『怒りの葡萄』 大久保康雄訳

 不朽の名作を実感

 世界の名作といわれる長編を、苦しむことなく一気に読んだのは初めてです。長編はなかなか登場人物や状況が、頭にはいるまで四苦八苦し、途中挫折することが多いですが、最初から引き込まれました。
 この本を読む前に、「二十日鼠と人間」を読んで感動し、スタインベックの他の作品も読んでみたくなり、この代表作を手にとりました。

 世界恐慌の不況下、資本主義による農業の機械化と、土地の深刻な干ばつと砂嵐に見まわれたアメリカのオクラハマが舞台です。

 不毛にあえぐ農民たちが土地を追われ、仕事があるといわれるカリフォリニアを目指しました。トムたちジョード一家も家財を売り払って、やっと手に入れたおんぼろトラックで移動します。あまりの過酷な長旅に、途中祖父母が亡くなり、兄たちが逃亡します。困難をのりこえてやっとたどりついたカリフォルニアは、難民があふれ、厳しい状況で、夢が木っ端みじんに打ち砕かれます。あるといった仕事は、低賃金で、命をつなぐのがやっとです。富める者はますます富み、貧しいものはますます貧困を極めるという資本主義の格差社会でした。

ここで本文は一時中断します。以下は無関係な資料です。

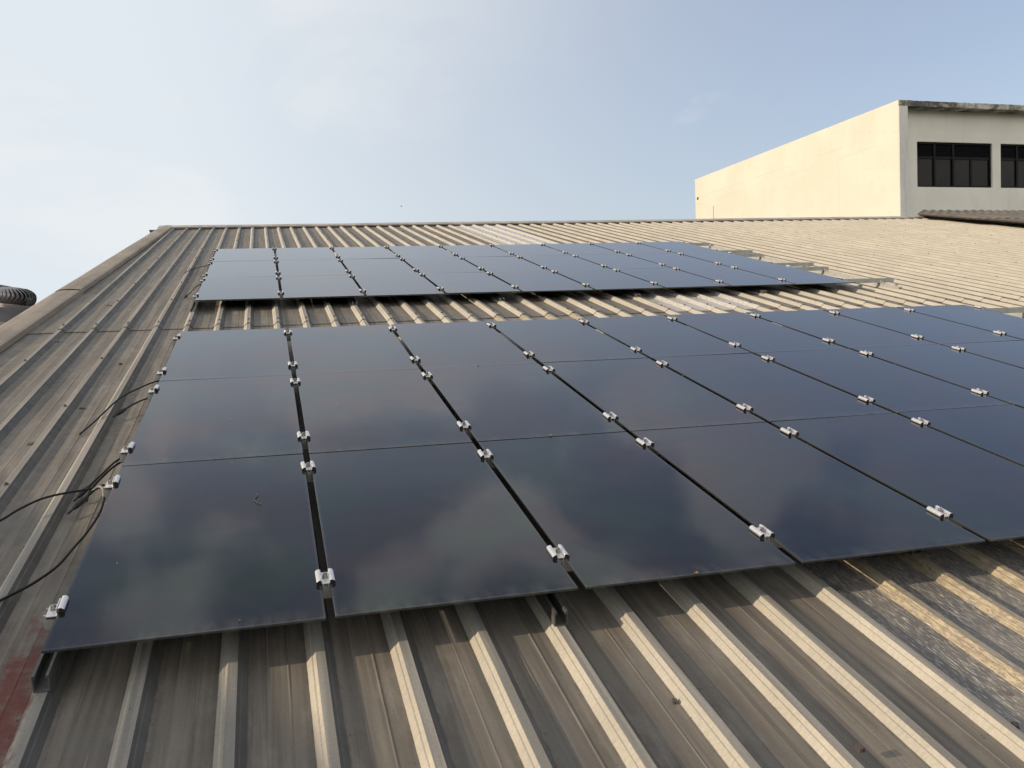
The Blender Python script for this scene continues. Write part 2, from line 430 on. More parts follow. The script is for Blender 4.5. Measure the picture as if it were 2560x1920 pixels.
# ridge cap in lengths
x0 = -1.0
for i, L_ in enumerate((2.9, 3.0, 3.0, 3.0, 3.0)):
    x1 = min(x0 + L_, 13.2); S = []
    for j in range(9):
        u = x0 + (x1 - x0) * j / 8; wob = .003 * noise.noise(Vector((u * 1.5, 0, 9)))
        q = V_RIDGE - .06; d = .003 * (i % 2)
        S.append([P(u, q + .006, -.088 + d), P(u, q, -.070 + d + wob), P(u, q + .02, -.064 + d + wob), P(u, q + .20, -.058 + d + wob), P(u, q + .40, -.115 + d), P(u, q + .44, -.145 + d)])
    strip('ridge_cap', S, M_RIDGE, factory)
    x0 = x1 - .04
# rear slope and the walls below, out of sight from here
rear = mesh('rear_slope', [P(-1.15, V_RIDGE + .14, -.12), P(13.2, V_RIDGE + .14, -.12), P(13.2, V_RIDGE + .14, -.12) + Vector((0, 8, -1.8)), P(-1.15, V_RIDGE + .14, -.12) + Vector((0, 8, -1.8))], [(0, 1, 2, 3)])
link('rear_slope', rear, M_FLASH, factory)
M_WALL = simple('grey_render', (.36, .35, .33), .85, 0, .2, 3)
wb = MB()
wb.add([P(-1.05, -6.8, -.2), P(12.9, -6.8, -.2), P(12.9, 12.2, -.2), P(-1.05, 12.2, -.2)] + [Vector((a.x, a.y, -6)) for a in (P(-1.05, -6.8, 0), P(12.9, -6.8, 0), P(12.9, 12.2, 0), P(-1.05, 12.2, 0))],
       [(0, 1, 2, 3), (0, 4, 5, 1), (1, 5, 6, 2), (2, 6, 7, 3), (3, 7, 4, 0)])
link('wall', wb.mesh('wall'), M_WALL, factory)

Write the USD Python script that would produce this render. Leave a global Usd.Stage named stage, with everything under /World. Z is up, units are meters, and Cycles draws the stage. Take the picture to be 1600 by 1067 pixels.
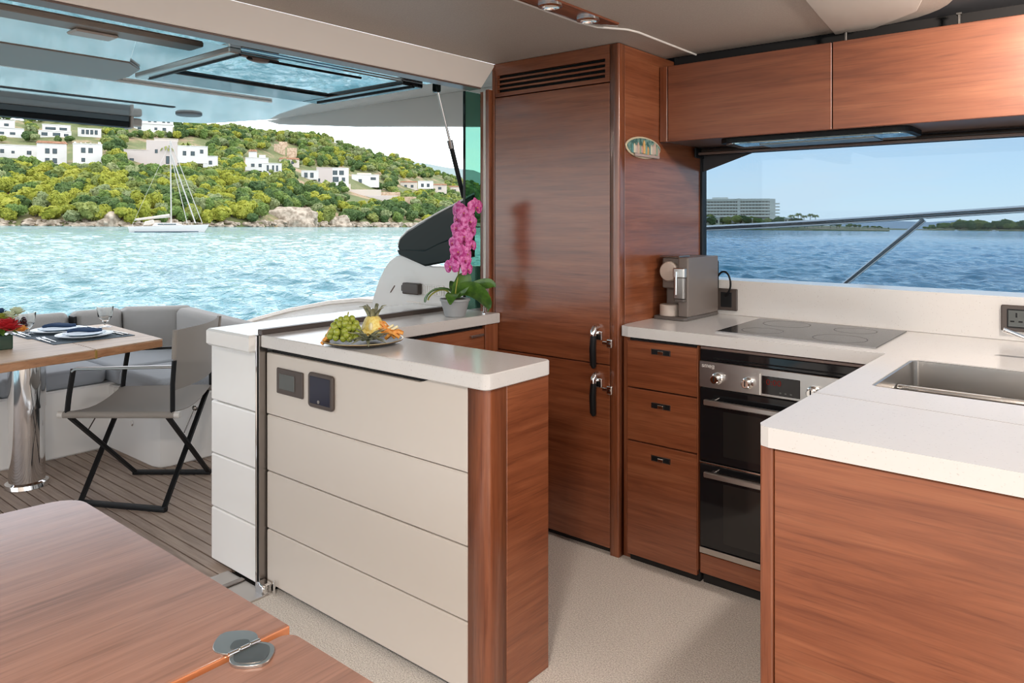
import math, random
import numpy as np, trimesh, shapely
import shapely.geometry as sg
import manifold3d as m3
import usdkit, meshkit
from pxr import Usd, UsdGeom, UsdLux, UsdShade, Gf, Sdf

random.seed(7); np.random.seed(7)
rnd = random.Random(11)
stage = Usd.Stage.CreateInMemory()
UsdGeom.SetStageUpAxis(stage, 'Z'); UsdGeom.SetStageMetersPerUnit(stage, 1.0)
UsdGeom.Xform.Define(stage, '/World')
UsdGeom.Scope.Define(stage, '/World/Looks')
pi = math.pi

# ------------------------------------------------------------------ camera, sky, sun, exposure
FPX, TH, V0, H = 1161.5, math.radians(50.316), 343.6, 1.35        # focal length in pixels, yaw, horizon row, eye height
FW = np.array([-math.cos(TH), math.sin(TH), 0]); RT = np.array([math.sin(TH), math.cos(TH), 0])
cam = UsdGeom.Camera.Define(stage, '/World/camera')
cam.CreateHorizontalApertureAttr(36.0); cam.CreateVerticalApertureAttr(36.0 * 1067 / 1600)
cam.CreateFocalLengthAttr(FPX * 36 / 1600)
cam.CreateVerticalApertureOffsetAttr((V0 - 533.5) * 36 / 1600)
cam.CreateClippingRangeAttr(Gf.Vec2f(0.05, 60000))
mv = Gf.Matrix4d(); mv.SetLookAt(Gf.Vec3d(0, 0, H), Gf.Vec3d(*(FW + [0, 0, H])), Gf.Vec3d(0, 0, 1))
cam.AddTransformOp().Set(mv.GetInverse())
cam.CreateExposureAttr(1.8)

SUN_EL, SUN_AZ = 52.0, math.degrees(math.atan2(-1.0, 0.75))        # the sun stands high behind the viewer's left shoulder
SKY_STRENGTH, SUN_STRENGTH = 0.078, 4.2
sky = usdkit.material(stage, '/World/Looks/sky', {
    "tc": ("texture_coordinate", {}),
    "s": ("sky_texture", {"sky_type": "multiple_scattering", "sun_disc": False, "sun_elevation": math.radians(SUN_EL),
                          "sun_rotation": math.radians(90 - SUN_AZ), "aerosol_density": 0.6, "air_density": 1.0}),
    "mp": ("mapping", {"scale": (1.0, 1.0, 5.5)}),
    "n": ("noise_texture", {"scale": 2.6, "detail": 7.0, "roughness": 0.58}),
    "r": ("rgb_ramp", {"ramp": [(0.0, (0, 0, 0)), (0.49, (0, 0, 0)), (0.66, (.85, .85, .85)), (1.0, (.9, .9, .9))]}),
    "hz": ("mix_color", {"fac": .72, "b": (8.6, 8.3, 7.9), "use_clamp_result": False}),
    "mx": ("mix_color", {"b": (10.5, 10.3, 10.0), "use_clamp_result": False}),
    "bw": ("rgb_to_bw", {}),
    "b": ("background_shader", {"strength": SKY_STRENGTH})},
    [("tc.generated", "mp.vector"), ("mp.vector", "n.vector"), ("n.fac", "r.fac"), ("r.color", "bw.color"), ("bw.val", "mx.fac"),
     ("s.color", "hz.a"), ("hz.result", "mx.a"), ("mx.result", "b.color")], surface="b.background")
dome = UsdLux.DomeLight.Define(stage, '/World/sky'); dome.CreateIntensityAttr(1.0)
UsdShade.MaterialBindingAPI.Apply(dome.GetPrim()).Bind(sky)
sun = UsdLux.DistantLight.Define(stage, '/World/sun'); sun.CreateIntensityAttr(SUN_STRENGTH); sun.CreateAngleAttr(0.53)
sun.CreateColorAttr(Gf.Vec3f(1.0, 0.94, 0.84))
sd = np.array([math.cos(math.radians(SUN_AZ)) * math.cos(math.radians(SUN_EL)), math.sin(math.radians(SUN_AZ)) * math.cos(math.radians(SUN_EL)), math.sin(math.radians(SUN_EL))])
ms = Gf.Matrix4d(); ms.SetLookAt(Gf.Vec3d(*map(float, sd * 50)), Gf.Vec3d(0, 0, 0), Gf.Vec3d(0, 0, 1))
sun.AddTransformOp().Set(ms.GetInverse())
# unseen ceiling lamps, placed to light the interior; the strongest is near the camera
UNSEEN_LAMPS = [((x, y, 2.03), w) for x, y, w in ((-.20, -.30, 72), (1.35, .35, 11), (1.35, -.8, 8), (1.2, 1.2, 11), (-1.3, -.9, 6))]
UNSEEN_GLOBE_LAMP = 190.0                                                  # unseen globe lamp, placed to light the overhead cabinet door

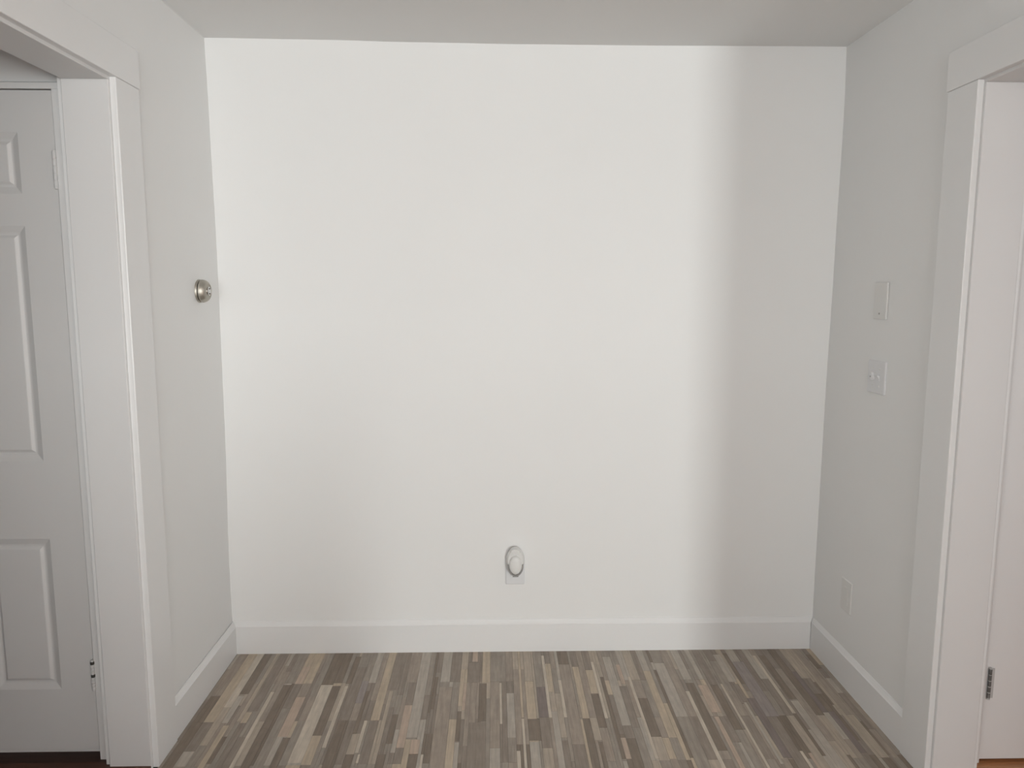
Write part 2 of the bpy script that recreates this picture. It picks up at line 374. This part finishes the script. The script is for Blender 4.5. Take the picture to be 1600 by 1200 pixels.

 理不尽で不条理ななかで、次々と襲い掛かる不幸や悲惨なできごとに、胸がしめつけられましたが、読後、全体を通して、太く温かな血が流れているの感じました。それは、人間の不屈な精神です。苦境に負けまいとする人たちの姿、あきらめないで生きる姿、弱いものにたいする思いやりの心です。

 とりわけ、母親の逞しさに感動しました。その存在感は抜群です。家族の中心でもあります。やっと手にいれた食材で、家族のために食事を作るところがたくさんでてきます。食事の場面がでてくるとほっとしました。
 時には豚の脂身のスープ、時にはベーコンのスープ、時には馬鈴薯のシチュー、ポークチョップ、馬鈴薯のいためもの、沸かしたコーヒー、どれも、温かな湯気がたっているのが見えるようです。
 声が聞こえそうです「さぁ、お食べ、食べないと力がでないからね」と。
そしてその声は、飢えた自分たちよりさらに飢えた人たちにもむけられるのでした。
 
 不朽の名作だと思います。社会の出来事や歴史を理解するには、人物や人の生活を描く小説は、すごい力があると改めて思いました。